▸ **GIVEN PROBLEM**: Repeat exactly the lines from the start through the line with "Fc = (np.array(f)[None]", both ends included.
# # # # # # #
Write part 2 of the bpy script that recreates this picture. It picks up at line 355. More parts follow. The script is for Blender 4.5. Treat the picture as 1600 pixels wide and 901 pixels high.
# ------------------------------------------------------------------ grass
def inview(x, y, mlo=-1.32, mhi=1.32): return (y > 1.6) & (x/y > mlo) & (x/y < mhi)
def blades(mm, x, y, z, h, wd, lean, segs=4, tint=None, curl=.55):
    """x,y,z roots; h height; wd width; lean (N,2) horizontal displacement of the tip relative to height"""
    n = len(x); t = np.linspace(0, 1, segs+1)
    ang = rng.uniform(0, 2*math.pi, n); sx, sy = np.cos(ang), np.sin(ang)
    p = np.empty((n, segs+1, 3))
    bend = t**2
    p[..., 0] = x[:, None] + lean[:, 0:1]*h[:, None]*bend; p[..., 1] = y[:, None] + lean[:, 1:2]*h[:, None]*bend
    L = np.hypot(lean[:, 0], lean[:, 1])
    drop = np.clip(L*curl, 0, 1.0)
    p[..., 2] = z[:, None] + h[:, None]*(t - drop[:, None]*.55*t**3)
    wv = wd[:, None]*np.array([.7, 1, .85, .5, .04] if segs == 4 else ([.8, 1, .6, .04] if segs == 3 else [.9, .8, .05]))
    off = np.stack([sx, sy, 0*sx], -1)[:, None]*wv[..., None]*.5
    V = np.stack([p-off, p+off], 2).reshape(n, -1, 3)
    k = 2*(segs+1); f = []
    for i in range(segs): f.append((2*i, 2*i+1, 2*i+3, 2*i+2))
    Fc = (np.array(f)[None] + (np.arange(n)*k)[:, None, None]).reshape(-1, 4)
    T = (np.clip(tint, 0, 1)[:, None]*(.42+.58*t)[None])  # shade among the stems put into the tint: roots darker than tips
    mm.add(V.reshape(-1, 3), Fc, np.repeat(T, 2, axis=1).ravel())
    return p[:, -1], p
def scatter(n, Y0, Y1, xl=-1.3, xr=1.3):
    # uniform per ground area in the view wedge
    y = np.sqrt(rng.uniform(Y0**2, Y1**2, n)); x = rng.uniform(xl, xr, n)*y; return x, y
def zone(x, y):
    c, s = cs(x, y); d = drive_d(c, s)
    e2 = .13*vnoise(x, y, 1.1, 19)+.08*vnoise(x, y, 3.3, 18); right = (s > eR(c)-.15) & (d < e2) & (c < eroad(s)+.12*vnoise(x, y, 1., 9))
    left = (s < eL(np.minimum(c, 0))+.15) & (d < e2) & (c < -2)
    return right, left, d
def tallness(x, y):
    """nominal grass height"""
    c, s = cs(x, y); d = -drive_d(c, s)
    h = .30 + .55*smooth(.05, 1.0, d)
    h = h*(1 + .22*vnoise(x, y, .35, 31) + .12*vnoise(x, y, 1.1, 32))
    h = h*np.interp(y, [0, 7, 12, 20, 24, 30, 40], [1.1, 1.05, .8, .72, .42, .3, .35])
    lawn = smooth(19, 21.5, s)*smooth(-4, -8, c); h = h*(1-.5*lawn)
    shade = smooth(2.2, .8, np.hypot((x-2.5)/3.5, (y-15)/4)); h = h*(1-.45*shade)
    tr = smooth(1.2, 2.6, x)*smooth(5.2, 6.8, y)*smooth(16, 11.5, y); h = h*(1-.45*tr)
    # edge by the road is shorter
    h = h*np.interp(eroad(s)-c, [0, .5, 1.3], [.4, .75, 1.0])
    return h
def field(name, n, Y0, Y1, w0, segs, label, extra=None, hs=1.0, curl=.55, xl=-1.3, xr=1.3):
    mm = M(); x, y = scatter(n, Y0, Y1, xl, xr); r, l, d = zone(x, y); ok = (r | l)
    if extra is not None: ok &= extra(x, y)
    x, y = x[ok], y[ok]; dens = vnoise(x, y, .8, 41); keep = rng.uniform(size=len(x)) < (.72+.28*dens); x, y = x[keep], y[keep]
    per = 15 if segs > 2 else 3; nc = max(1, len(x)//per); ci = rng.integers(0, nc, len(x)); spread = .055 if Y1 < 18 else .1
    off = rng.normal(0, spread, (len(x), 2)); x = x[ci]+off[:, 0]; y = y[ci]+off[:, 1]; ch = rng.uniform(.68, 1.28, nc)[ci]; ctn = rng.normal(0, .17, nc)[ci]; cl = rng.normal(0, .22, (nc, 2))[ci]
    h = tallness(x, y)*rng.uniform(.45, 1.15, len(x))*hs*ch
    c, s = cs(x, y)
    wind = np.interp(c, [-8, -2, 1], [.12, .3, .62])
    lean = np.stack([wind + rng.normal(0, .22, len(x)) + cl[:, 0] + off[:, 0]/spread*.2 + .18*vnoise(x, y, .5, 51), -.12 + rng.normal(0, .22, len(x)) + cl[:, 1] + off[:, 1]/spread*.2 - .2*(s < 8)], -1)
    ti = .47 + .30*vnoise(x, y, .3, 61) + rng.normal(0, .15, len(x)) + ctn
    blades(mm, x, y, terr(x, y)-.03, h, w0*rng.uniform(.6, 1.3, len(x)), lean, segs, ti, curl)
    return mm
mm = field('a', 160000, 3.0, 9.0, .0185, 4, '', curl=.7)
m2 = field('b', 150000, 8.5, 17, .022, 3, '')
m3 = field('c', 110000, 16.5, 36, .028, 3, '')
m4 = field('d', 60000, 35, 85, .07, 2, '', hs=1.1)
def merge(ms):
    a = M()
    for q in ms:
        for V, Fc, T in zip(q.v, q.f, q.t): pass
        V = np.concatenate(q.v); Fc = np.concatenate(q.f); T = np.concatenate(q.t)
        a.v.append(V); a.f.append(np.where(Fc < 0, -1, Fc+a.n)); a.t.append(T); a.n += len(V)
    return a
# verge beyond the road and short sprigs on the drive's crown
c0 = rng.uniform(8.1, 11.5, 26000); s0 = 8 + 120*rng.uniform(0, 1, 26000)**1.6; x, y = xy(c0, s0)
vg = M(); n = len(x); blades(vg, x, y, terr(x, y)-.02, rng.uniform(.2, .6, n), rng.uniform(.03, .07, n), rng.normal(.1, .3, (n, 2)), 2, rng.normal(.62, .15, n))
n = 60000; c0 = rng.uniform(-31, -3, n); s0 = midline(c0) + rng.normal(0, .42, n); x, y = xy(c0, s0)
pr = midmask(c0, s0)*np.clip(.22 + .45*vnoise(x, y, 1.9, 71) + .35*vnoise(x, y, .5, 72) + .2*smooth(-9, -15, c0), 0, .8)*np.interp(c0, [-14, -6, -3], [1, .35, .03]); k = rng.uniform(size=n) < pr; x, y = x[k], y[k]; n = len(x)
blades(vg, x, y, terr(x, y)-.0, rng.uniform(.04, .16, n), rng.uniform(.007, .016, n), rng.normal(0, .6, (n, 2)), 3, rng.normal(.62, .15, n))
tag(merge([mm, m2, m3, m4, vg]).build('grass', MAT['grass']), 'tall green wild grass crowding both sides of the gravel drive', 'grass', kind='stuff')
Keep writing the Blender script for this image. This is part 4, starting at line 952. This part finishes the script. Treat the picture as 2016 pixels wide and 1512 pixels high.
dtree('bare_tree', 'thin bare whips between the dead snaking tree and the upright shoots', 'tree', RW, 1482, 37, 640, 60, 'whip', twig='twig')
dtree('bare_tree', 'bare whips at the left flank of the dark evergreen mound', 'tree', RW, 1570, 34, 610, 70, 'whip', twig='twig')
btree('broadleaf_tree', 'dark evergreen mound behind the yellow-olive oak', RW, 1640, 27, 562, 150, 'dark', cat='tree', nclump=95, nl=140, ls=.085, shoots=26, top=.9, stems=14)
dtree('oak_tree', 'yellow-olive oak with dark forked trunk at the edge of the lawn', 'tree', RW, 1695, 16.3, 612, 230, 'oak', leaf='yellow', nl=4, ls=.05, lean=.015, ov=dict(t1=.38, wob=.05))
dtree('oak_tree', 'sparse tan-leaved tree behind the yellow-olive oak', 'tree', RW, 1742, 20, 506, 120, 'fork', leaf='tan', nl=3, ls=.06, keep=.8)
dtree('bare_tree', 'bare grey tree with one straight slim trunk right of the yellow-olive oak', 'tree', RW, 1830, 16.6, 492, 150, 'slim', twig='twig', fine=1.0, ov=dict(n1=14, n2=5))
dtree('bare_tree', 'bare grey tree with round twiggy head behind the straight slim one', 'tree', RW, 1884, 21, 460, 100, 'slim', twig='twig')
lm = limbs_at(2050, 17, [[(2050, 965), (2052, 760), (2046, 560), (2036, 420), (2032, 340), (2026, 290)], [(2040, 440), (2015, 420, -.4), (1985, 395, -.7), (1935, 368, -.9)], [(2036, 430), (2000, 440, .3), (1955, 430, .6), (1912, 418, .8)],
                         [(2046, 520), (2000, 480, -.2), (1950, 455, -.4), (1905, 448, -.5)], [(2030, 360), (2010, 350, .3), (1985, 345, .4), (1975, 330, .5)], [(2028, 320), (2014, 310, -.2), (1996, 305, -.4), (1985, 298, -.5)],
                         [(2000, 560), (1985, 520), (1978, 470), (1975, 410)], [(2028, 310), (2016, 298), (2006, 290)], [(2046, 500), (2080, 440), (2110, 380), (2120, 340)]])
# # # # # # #
▸ **TASK SOLUTION**:
Write part 2 of the bpy script that recreates this picture. It picks up at line 355. More parts follow. The script is for Blender 4.5. Treat the picture as 1600 pixels wide and 901 pixels high.
# ------------------------------------------------------------------ grass
def inview(x, y, mlo=-1.32, mhi=1.32): return (y > 1.6) & (x/y > mlo) & (x/y < mhi)
def blades(mm, x, y, z, h, wd, lean, segs=4, tint=None, curl=.55):
    """x,y,z roots; h height; wd width; lean (N,2) horizontal displacement of the tip relative to height"""
    n = len(x); t = np.linspace(0, 1, segs+1)
    ang = rng.uniform(0, 2*math.pi, n); sx, sy = np.cos(ang), np.sin(ang)
    p = np.empty((n, segs+1, 3))
    bend = t**2
    p[..., 0] = x[:, None] + lean[:, 0:1]*h[:, None]*bend; p[..., 1] = y[:, None] + lean[:, 1:2]*h[:, None]*bend
    L = np.hypot(lean[:, 0], lean[:, 1])
    drop = np.clip(L*curl, 0, 1.0)
    p[..., 2] = z[:, None] + h[:, None]*(t - drop[:, None]*.55*t**3)
    wv = wd[:, None]*np.array([.7, 1, .85, .5, .04] if segs == 4 else ([.8, 1, .6, .04] if segs == 3 else [.9, .8, .05]))
    off = np.stack([sx, sy, 0*sx], -1)[:, None]*wv[..., None]*.5
    V = np.stack([p-off, p+off], 2).reshape(n, -1, 3)
    k = 2*(segs+1); f = []
    for i in range(segs): f.append((2*i, 2*i+1, 2*i+3, 2*i+2))
    Fc = (np.array(f)[None] + (np.arange(n)*k)[:, None, None]).reshape(-1, 4)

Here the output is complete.